*Exercise details:* List each line in which the string "part" appears.

-*-*-

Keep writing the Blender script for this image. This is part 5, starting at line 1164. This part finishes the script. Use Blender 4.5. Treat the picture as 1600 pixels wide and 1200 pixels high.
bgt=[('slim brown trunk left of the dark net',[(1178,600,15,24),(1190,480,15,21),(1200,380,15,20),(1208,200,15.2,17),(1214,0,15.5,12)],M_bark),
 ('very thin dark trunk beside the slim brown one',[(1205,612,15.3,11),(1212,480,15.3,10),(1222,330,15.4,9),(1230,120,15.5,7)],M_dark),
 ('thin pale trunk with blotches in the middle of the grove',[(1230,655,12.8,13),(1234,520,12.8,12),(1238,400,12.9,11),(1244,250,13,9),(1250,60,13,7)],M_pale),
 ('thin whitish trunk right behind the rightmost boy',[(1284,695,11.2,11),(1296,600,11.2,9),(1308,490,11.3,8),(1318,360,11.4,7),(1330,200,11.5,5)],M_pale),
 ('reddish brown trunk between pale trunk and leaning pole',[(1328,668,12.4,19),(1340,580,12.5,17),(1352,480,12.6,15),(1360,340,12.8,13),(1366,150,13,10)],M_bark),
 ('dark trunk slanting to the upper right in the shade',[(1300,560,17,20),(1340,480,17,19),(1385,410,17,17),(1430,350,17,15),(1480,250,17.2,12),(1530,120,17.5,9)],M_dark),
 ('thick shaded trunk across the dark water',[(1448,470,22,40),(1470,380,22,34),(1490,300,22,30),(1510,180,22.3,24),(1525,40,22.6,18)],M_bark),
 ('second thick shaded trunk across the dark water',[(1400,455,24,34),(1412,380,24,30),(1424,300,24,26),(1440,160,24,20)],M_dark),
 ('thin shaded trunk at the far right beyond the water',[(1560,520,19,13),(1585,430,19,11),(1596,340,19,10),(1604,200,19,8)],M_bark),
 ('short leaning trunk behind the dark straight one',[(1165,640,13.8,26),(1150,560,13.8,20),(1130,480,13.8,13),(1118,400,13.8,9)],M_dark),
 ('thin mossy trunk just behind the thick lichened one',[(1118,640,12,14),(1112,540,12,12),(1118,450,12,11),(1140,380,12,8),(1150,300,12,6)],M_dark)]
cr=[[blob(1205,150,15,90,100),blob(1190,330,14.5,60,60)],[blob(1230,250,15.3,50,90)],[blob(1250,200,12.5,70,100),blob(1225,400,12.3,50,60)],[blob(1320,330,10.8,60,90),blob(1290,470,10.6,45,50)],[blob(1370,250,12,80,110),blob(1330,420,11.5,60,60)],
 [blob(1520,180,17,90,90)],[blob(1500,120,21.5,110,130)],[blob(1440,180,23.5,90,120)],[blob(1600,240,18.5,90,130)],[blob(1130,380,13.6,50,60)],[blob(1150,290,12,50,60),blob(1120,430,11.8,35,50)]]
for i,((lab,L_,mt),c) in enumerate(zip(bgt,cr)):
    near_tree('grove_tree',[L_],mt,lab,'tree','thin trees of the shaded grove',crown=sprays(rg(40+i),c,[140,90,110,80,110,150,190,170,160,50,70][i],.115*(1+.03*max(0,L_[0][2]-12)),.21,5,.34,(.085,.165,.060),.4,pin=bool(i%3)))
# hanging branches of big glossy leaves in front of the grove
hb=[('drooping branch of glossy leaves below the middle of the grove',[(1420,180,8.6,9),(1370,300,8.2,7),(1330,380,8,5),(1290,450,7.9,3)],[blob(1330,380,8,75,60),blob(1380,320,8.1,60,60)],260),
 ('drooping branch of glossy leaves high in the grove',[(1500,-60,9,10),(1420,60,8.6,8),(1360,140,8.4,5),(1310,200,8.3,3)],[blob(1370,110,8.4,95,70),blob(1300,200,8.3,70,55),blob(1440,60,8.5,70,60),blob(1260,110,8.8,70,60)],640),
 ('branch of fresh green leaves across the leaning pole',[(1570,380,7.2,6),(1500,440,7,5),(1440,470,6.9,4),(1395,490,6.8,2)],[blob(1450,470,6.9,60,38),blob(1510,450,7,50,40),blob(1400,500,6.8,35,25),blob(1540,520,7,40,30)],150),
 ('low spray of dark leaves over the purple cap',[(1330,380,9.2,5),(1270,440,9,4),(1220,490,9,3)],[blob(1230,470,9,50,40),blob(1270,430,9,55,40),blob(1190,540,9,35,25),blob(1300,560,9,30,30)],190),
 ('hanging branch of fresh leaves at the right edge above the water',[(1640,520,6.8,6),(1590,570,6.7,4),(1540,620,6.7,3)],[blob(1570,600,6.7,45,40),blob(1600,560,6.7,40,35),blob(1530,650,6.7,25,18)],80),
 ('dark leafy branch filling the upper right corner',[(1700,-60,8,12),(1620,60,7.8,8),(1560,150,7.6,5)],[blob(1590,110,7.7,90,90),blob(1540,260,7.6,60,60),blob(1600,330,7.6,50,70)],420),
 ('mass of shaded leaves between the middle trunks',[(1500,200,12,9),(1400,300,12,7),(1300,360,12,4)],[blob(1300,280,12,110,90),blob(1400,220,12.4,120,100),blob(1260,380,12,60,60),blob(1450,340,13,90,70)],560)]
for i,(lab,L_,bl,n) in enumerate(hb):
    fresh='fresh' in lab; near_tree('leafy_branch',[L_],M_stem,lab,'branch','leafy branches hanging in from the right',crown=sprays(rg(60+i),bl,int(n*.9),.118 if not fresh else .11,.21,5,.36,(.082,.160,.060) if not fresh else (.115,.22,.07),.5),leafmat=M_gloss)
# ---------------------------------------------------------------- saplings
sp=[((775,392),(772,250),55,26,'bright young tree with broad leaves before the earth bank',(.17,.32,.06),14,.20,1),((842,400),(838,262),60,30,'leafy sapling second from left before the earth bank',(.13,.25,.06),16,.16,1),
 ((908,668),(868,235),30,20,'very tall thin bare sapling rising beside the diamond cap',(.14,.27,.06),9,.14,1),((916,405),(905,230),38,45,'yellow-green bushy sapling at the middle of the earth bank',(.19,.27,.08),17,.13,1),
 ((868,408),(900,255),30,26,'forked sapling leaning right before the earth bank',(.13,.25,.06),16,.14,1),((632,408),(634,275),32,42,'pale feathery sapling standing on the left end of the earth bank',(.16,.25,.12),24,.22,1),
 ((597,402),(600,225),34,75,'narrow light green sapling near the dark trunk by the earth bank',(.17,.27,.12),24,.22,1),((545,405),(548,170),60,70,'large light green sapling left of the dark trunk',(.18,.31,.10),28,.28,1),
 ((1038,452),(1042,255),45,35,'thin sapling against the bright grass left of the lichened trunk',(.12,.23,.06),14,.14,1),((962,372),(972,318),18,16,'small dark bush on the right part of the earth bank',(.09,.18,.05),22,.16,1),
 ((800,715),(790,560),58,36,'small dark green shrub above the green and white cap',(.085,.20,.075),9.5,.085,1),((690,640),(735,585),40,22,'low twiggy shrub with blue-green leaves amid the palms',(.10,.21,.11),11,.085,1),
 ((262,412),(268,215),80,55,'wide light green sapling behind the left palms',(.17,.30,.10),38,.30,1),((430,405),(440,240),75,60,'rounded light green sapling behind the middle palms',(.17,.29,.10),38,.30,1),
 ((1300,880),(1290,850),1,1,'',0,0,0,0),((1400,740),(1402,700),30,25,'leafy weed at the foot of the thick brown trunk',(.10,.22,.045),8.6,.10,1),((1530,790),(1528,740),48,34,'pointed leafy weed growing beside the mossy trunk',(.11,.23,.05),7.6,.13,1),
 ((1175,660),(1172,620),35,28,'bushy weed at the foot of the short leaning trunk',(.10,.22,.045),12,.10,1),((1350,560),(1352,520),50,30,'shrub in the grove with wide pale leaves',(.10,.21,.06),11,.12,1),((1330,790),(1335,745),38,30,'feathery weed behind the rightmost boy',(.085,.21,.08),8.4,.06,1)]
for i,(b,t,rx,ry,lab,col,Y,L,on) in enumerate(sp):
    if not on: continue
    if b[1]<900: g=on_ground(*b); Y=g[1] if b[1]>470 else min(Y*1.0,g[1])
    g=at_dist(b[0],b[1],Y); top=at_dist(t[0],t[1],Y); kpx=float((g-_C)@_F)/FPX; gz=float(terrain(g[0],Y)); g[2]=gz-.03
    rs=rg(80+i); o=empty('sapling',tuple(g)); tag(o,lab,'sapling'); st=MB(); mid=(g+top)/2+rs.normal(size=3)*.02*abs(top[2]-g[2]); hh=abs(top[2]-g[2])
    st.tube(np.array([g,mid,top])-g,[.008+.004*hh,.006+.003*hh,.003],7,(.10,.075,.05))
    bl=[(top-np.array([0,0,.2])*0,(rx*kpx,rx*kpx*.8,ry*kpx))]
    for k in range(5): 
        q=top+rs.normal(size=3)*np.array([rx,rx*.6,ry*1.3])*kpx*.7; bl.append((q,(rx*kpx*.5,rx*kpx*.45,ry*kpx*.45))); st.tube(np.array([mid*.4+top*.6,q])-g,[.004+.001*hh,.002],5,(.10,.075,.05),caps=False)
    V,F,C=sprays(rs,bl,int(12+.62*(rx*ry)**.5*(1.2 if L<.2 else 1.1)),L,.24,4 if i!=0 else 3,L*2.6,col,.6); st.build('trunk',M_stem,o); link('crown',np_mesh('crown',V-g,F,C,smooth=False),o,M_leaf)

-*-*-

*The answer:*
Keep writing the Blender script for this image. This is part 5, starting at line 1164. This part finishes the script. Use Blender 4.5. Treat the picture as 1600 pixels wide and 1200 pixels high.
 ((1038,452),(1042,255),45,35,'thin sapling against the bright grass left of the lichened trunk',(.12,.23,.06),14,.14,1),((962,372),(972,318),18,16,'small dark bush on the right part of the earth bank',(.09,.18,.05),22,.16,1),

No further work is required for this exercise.